Greek philosopher, Strabo of Amasia
CIRCUMSCRIBED WITH SIGNS: guidance for a healthy new year
New Year’s Day may be past now, but don’t forget that at the time Buchard of Worms was compiling his Corrector and Doctor (c. 1008 - 1012) the date would have been thirteen days later, so equivalent to today’s 14 January. And that means it may be a good idea to pay heed, now, to the Bishop of Worms’ teachings on the matter.
(You can read more about the background to this list of edicts, compiled to help Christian priests in their mission to ‘cure’ souls from ‘sickness’, in Something Ancestral, a recent edition of Bracken & Wrack.)
Have you observed the first of January using pagan rites, so that you did something more on that day because it was the new year than you would normally do either before or after it, by which I mean to say that on that day have you either set your table with stones or food-offerings, or led singers and dancers through the neighbourhoods and streets, or sat on the roof of your house with your sword circumscribed with signs in order for you to see and know there what will happen to you in the coming year? Or have you sat at a crossroads on a bullskin in order to know your future? Or have you made loaves of bread to be cooked in your name the night before so that, if they rise well and are firm and tall, from this you foresee that your life will be prosperous in the coming year? If so, because you have abandoned God … you should do penance for two years on the appointed fast days.

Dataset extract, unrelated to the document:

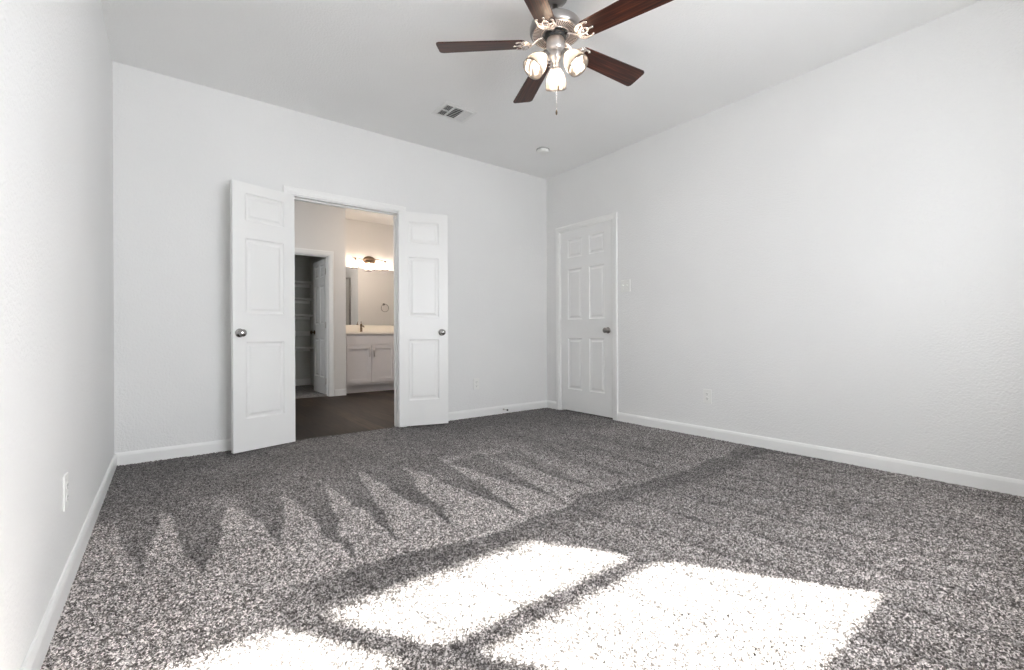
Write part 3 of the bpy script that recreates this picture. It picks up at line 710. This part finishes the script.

Have you done the sort of things that pagans did and still do on the first of January, going about [masquerading] as a little stag or a calf? If you have done so, you should do penance for 30 days on bread and water.
Medieval people masquerading as animals while a musician plays a gittern in New Year revelry
If you would like to hear an audio version of ‘A Calendar of Kings’, please click below.
They endured a season
Of ice and silver swans.
Delicately the horses
Grazed among the snowdrops.
They traded for fish, wind
Fell upon crested waters.
Along their track
Daffodils lit a thousand tapers.
They slept among dews.
A dawn lark broke their dream.
For them, at solstice
The chalice of the sun spilled over.
The star was lost.
They rode between burnished hills.
A fiddle at a fair
Compelled the feet of harvesters.
A glim on their darkling road.
The star! It was their star.
In a sea village
Children brought apples to the horses.
They lit fires
By the carved stones of the dead.
A midwinter inn.
Here they unload their treasures.
George Mackay Brown, ‘ A Calendar of Kings’, from Following a Lark
THREE KINGS GOLDEN SQUASH DHAL: a recipe for Epiphany-tide
And finally, a suitably golden recipe which seems to me to be easily fit for a king (or three). Not to mention being incredibly comforting and warming for those of us for whom Epiphany falls at the chilliest time of the year.

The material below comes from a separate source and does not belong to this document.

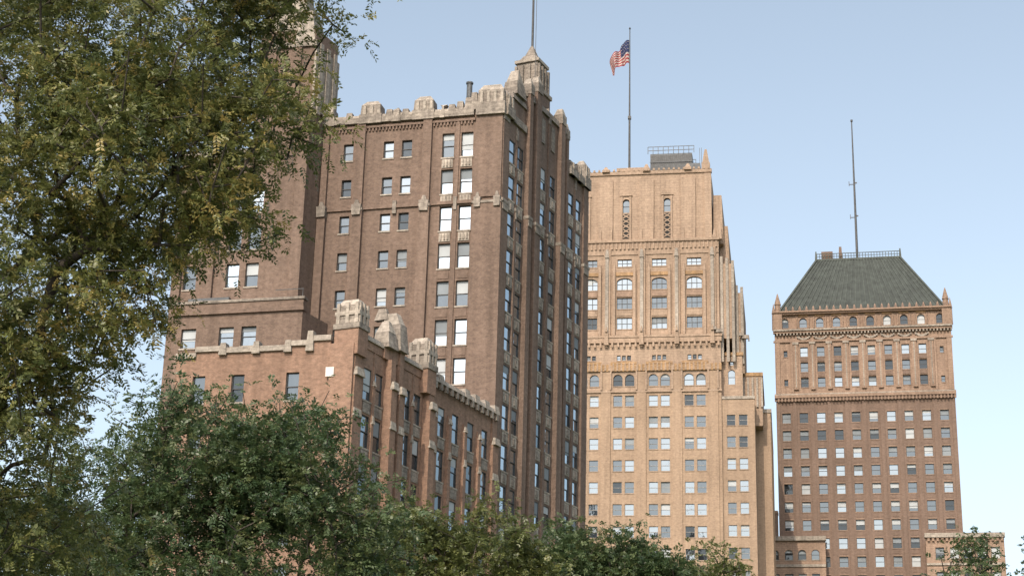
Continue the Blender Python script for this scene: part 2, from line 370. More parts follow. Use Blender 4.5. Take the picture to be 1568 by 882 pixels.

1 butternut squash, peeled
1 teasp ground cinnamon
1 teasp ground cumin
Drizzle of olive oil & pinch of salt
1 onion
3 cloves garlic
1 teasp ground turmeric
Small chunk of ginger
1 tbsp curry powder
300g red lentils, rinsed & drained
1 tin of coconut milk
250ml plant-based milk
1 lime, juiced
2 tbsp coconut yogurt
To serve, some of the following (optional) - chopped coriander, sliced red chilli, toasted flaked almonds
Set oven to 200C. De-seed the squash and chop into bite-sized pieces.

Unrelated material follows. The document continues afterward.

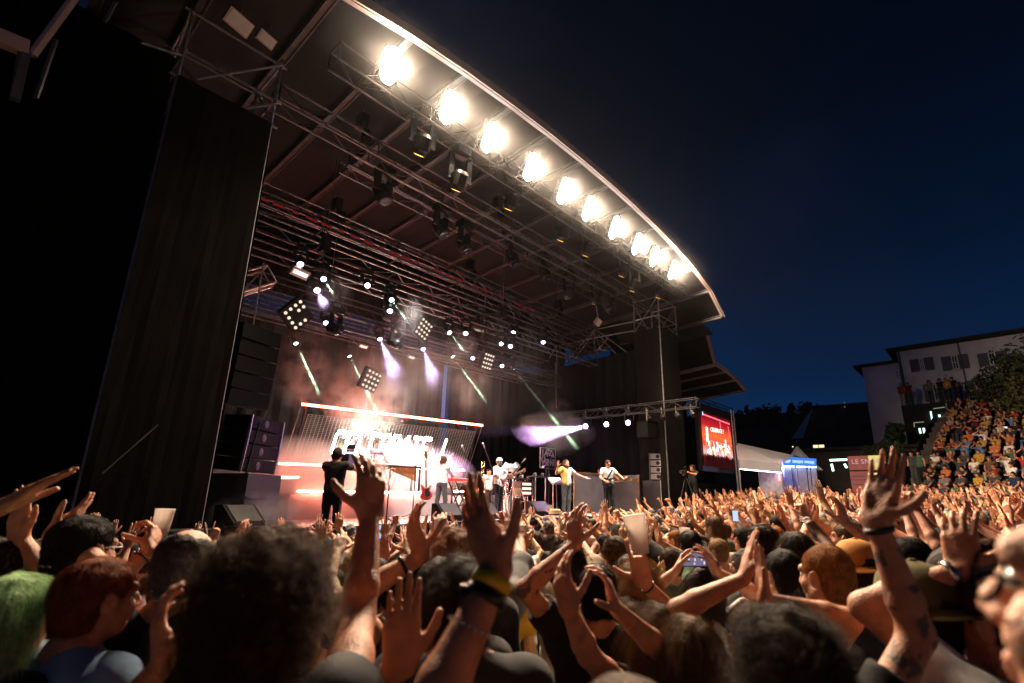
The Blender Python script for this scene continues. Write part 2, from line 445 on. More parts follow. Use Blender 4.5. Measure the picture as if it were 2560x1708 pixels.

Place the squash pieces in a roasting tin and mix with cinnamon, cumin, olive oil and salt. Roast for 30 minutes or until soft.
Warm another drizzle of olive oil and good pinch of salt in a large pan, then add the onion and garlic, both chopped small and cook until softened.
Add turmeric, ginger and curry powder and cook for a minute before adding the red lentils and coconut milk. Cook for 15 - 20 minutes, adding the milk a little at a time as it’s absorbed.
Once the lentils feel soft, stir through the lime juice and squash pieces, mix through the yogurt and serve with toppings to taste.
Golden willow twigs by the River Bure, Norfolk, 27 December 2025
Until next time.
With love, Imogen x









Both the video and the rest of this Bracken and Wrack gave me a warm feeling inside and put a smile on my face!
Always such a treat to hear from you Imogen. Fab post. Blessed Happy New Year to you and yours.